### WHAT IS ASKED
Extract only the first line of the listing and every line after it up to and including the one with "PI = math.pi". Omit the pictures.

### SOURCE RECORDS
---+---
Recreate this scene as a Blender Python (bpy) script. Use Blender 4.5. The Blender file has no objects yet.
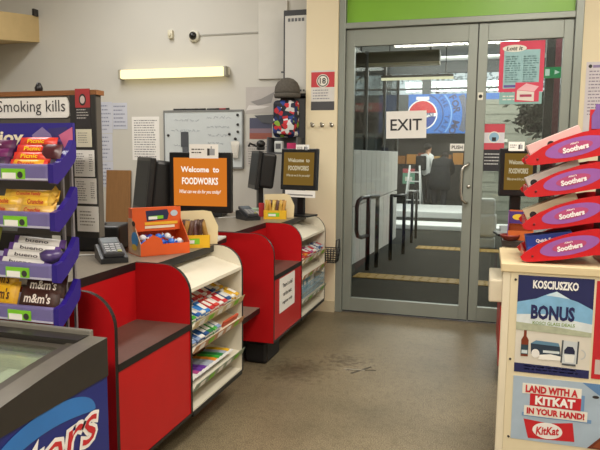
import bpy, bmesh, math, random
from mathutils import Vector, Matrix
random.seed(7)
S = bpy.context.scene
COL = S.collection
PI = math.pi

# ---------------------------------------------------------------- materials
def lin(c):
    return c / 12.92 if c <= 0.04045 else ((c + 0.055) / 1.055) ** 2.4
def rgb(h):
    return tuple(lin(int(h[i:i + 2], 16) / 255) for i in (0, 2, 4)) + (1.0,)
_M = {}
def mat(h, rough=0.5, noise=0.06, scale=12, metal=0.0, spec=0.5, bump=0.0, stretch=None):
    """procedural material: base colour broken up by a little object-space noise"""
    key = (h, rough, noise, scale, metal, spec, bump, stretch)
    if key in _M: return _M[key]
    m = bpy.data.materials.new('paint_' + h); m.use_nodes = True
    nt = m.node_tree; b = nt.nodes['Principled BSDF']
    b.inputs['Roughness'].default_value = rough
    b.inputs['Metallic'].default_value = metal
    b.inputs['Specular IOR Level'].default_value = spec
    tc = nt.nodes.new('ShaderNodeTexCoord'); mp = nt.nodes.new('ShaderNodeMapping')
    if stretch: mp.inputs['Scale'].default_value = stretch
    nz = nt.nodes.new('ShaderNodeTexNoise'); nz.inputs['Scale'].default_value = scale
    nz.inputs['Detail'].default_value = 5
    nt.links.new(tc.outputs['Object'], mp.inputs['Vector']); nt.links.new(mp.outputs['Vector'], nz.inputs['Vector'])
    mx = nt.nodes.new('ShaderNodeMix'); mx.data_type = 'RGBA'
    c = rgb(h)
    mx.inputs[6].default_value = tuple(max(0, v * (1 - noise * 2)) for v in c[:3]) + (1,)
    mx.inputs[7].default_value = tuple(min(1, v * (1 + noise * 2)) for v in c[:3]) + (1,)
    nt.links.new(nz.outputs['Fac'], mx.inputs[0]); nt.links.new(mx.outputs[2], b.inputs['Base Color'])
    if bump:
        bp = nt.nodes.new('ShaderNodeBump'); bp.inputs['Strength'].default_value = bump
        bp.inputs['Distance'].default_value = 0.004
        nt.links.new(nz.outputs['Fac'], bp.inputs['Height']); nt.links.new(bp.outputs['Normal'], b.inputs['Normal'])
    _M[key] = m
    return m
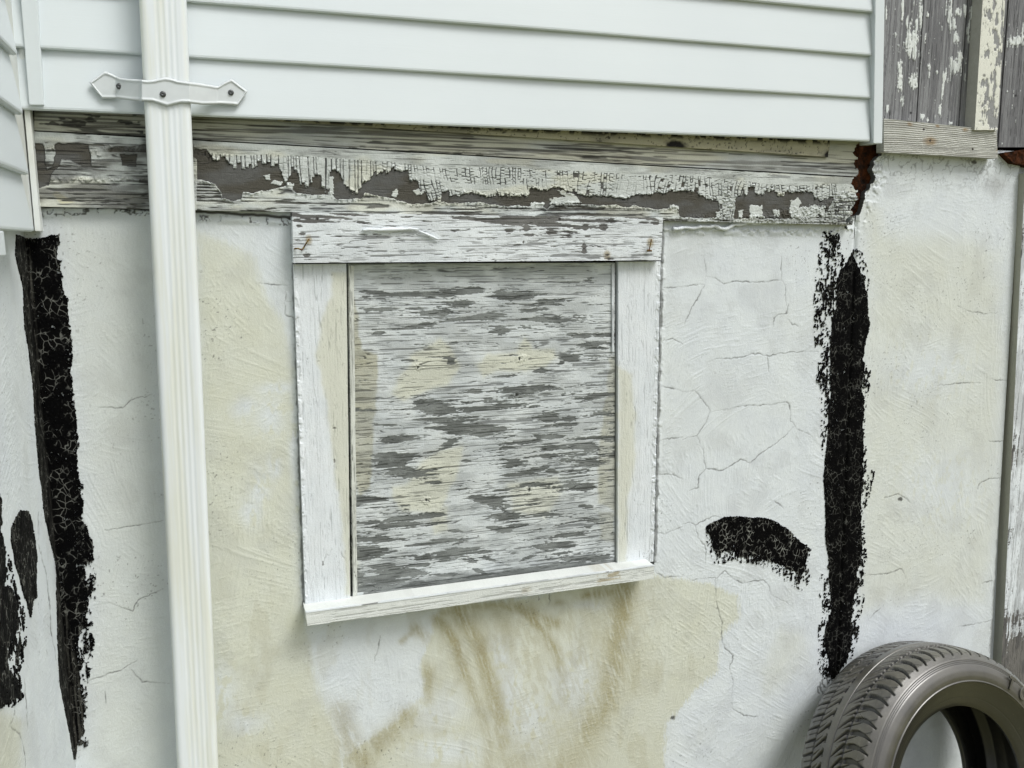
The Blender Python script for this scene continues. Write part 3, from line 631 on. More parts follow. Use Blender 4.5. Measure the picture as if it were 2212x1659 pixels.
def beam_fn(u, v, s, t, P):
    x = P[..., 0].astype(F32) + 5; z = P[..., 2].astype(F32) + 5
    st = streaks(x, z, 101); fi = fbm(x * 170, z * 170, 102, 3)
    ju = u + 5 * (fbm(x * 120, z * 120, 103, 3) - .5); jv = v + 5 * (fbm(x * 120, z * 120, 104, 3) - .5)
    up = yline(ju, BR_UP); lo = yline(ju, BR_LO); ct = yline(u, CRKTOP)
    c0 = x / .0068 + 2.6 * fbm(x * 26, z * 6, 137, 2); k0 = np.floor(c0).astype(np.int64); r0 = _hash(k0, k0 * 0 + 1, 13); lz = sst(860, 800, u)
    up = up + (r0 - .5) * (5 + 13 * lz)
    g0 = np.minimum(c0 - k0, 1 - (c0 - k0)) * .0068; slit = sst(.0011, .0005, g0) * (_hash(np.floor(c0 + .5).astype(np.int64), k0 * 0 + 2, 15) > .42)
    bare = ((jv > up) & (jv < lo) & (u > 425) & (u < 1802)).astype(F32)
    lf = np.full(u.shape, -99., F32)
    for p in LEFTBARE: lf = np.maximum(lf, inpoly(ju, jv, p))
    bare = np.maximum(bare, (lf > 0).astype(F32))
    isl = np.full(u.shape, -99., F32)
    for p in ISLES: isl = np.maximum(isl, inpoly(ju, jv, p))
    isl = isl + 6 * (fbm(x * 220, z * 220, 105, 2) - .5)
    bare = np.where(isl > 0, 0, bare)
    # cracked blocks of thick paint between the smooth strip and the bare wood
    fanw = .010 * (fbm(x * 7, z * 2, 106, 2) - .5)
    cx_ = (x + fanw * ((v - ct) / 30)) / .0074 + 3.5 * fbm(x * 22, z * 14 + 1, 107, 3)
    ci = np.floor(cx_); cf = cx_ - ci; wj = _hash(ci.astype(np.int64), ci.astype(np.int64) * 0 + 3, 7)
    rz = (z + .007 * (fbm(x * 60, z * 40, 108, 3) - .5)) / (.0060 + .016 * wj ** 2) + wj * 17
    rf = rz - np.floor(rz); pick = _hash(ci.astype(np.int64), np.floor(rz).astype(np.int64), 9)
    dx = np.minimum(cf, 1 - cf) * .0074; dz = np.minimum(rf, 1 - rf) * (.0060 + .016 * wj ** 2)
    skipv = _hash(np.floor(cx_ + .5).astype(np.int64), np.floor(z / .03).astype(np.int64), 11) > .55
    dx = np.where(skipv, .01, dx); dz = np.where(pick > .60, .01, dz)
    dd = np.minimum(dx, dz)
    zone = sst(-1, 3, v - ct - 3) * (v < up + 3) * (u > 425) * sst(1815, 1795, u)
    zone = zone * (.35 + .65 * sst(.36, .5, fbm(x * 11, z * 30, 109, 2) + .12 * (v < ct + 14)))
    # around 950..1120 the paint is nearly whole in its lower half
    whole = inpolym(u, v, Z(1500, 460, 2.212, [(540, 560), (1010, 580), (1280, 570), (1280, 680), (540, 650)]), 6)
    zone = zone * (1 - .7 * whole)
    crack = sst(.0010, .00045, dd + .0008 * (fbm(x * 90, z * 90, 136, 2) - .5)) * sst(.25, .5, zone)
    crack = np.maximum(crack * (1 - .6 * lz), slit * lz * (v > ct + 6) * (v < up + 2) * (u > 425))
    holes = (pick < .05) & (zone > .5) & (u > 1200) & (v > ct + 8); bare = np.where(holes & (crack < .5), 1, bare)
    paint = 1 - bare
    # lower band: thin paint with grain lines
    dsh = sst(.70, .80, vnoise(x * 9 + 3 * fbm(x * 8, z * 50, 138, 2), z * 420, 139)) * sst(.3, .45, fbm(x * 30, z * 80, 140, 2))
    low = sst(-4, 8, v - lo) * (u > 425); leftz = sst(440, 400, u)
    gl = sst(.030, .008, abs(streaks(x, z, 110, 7, 260) - .5)) * sst(.42, .62, fbm(x * 12, z * 40, 111, 3) + .05)
    thin = np.clip(low + leftz + .6 * sst(3, -3, v - ct), 0, 1)
    b2 = sst(.60, .66, st * .6 + .4 * fbm(x * 18, z * 90, 112, 3) + .05 * low) * thin * (v > ct + 14 - 30 * leftz)
    bare = np.clip(bare + .85 * b2 * (1 - (v < 440) * (u < 300) * .3) + .75 * leftz * sst(.34, .62, fbm(x * 16, z * 60, 113, 4)) + .35 * low * sst(.42, .62, fbm(x * 12, z * 70, 134, 4)) + .38 * sst(.4, .6, fbm(x * 12, z * 70, 135, 4)) * (v < ct + 4), 0, 1)
    dark = np.maximum(crack * .95, np.maximum(gl, dsh) * thin * .8)
    # lumps along the torn edges
    el = sst(9, 1, np.minimum(abs(v - up), abs(v - lo))) * paint
    blob = fbm(x * 260, z * 260, 115, 2)
    rightz = inpolym(u, v, Z(2500, 500, 2.212, [(730, 400), (860, 640), (870, 800), (1740, 640), (1900, 420), (2000, 300), (1990, 900), (250, 900), (300, 800), (760, 760)]), 10)
    lump = sst(.5, .66, blob) * np.clip(el + .8 * rightz * (v > ct + 20), 0, 1)
    gap = sst(.05, .015, abs(fbm(x * 75, z * 75, 116, 3) - .5)) * rightz * (v > ct + 10) * (u > 1780)
    dark = np.maximum(dark, gap * .9)
    edge = np.maximum(sst(3.2, .2, np.minimum(abs(jv - up), abs(jv - lo))) * (u > 425) * (u < 1800), sst(2.5, .2, abs(lf)))
    dark = np.maximum(dark, .55 * edge * bare)
    h = .0016 * (1 - (bare > .8)) - .0016 * crack + .0030 * lump + .0005 * (fi - .5) - .0008 * gl + .0006 * zone * (fbm(ci, np.floor(rz), 117, 1) - .3)
    cream = .35 * sst(.5, .7, fbm(x * 9, z * 30, 118, 3)) + .9 * inpolym(u, v, T(0, 0, [(370, 1240), (480, 1310), (400, 1320), (340, 1260)]), 4)
    keep = rustd(u, v, x - 5 + 7, z - 5 + 9) < 0
    return h, dict(cream=cream, bare=bare, grain=sst(.35, .65, fbm(x * 14, z * 40, 119, 3)), dark=dark, stain=np.zeros(u.shape, F32)), keep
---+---
### RESPONSE
Recreate this scene as a Blender Python (bpy) script. Use Blender 4.5. The Blender file has no objects yet.
import bpy, bmesh, math, random
from mathutils import Vector, Matrix
random.seed(7)
S = bpy.context.scene
COL = S.collection
PI = math.pi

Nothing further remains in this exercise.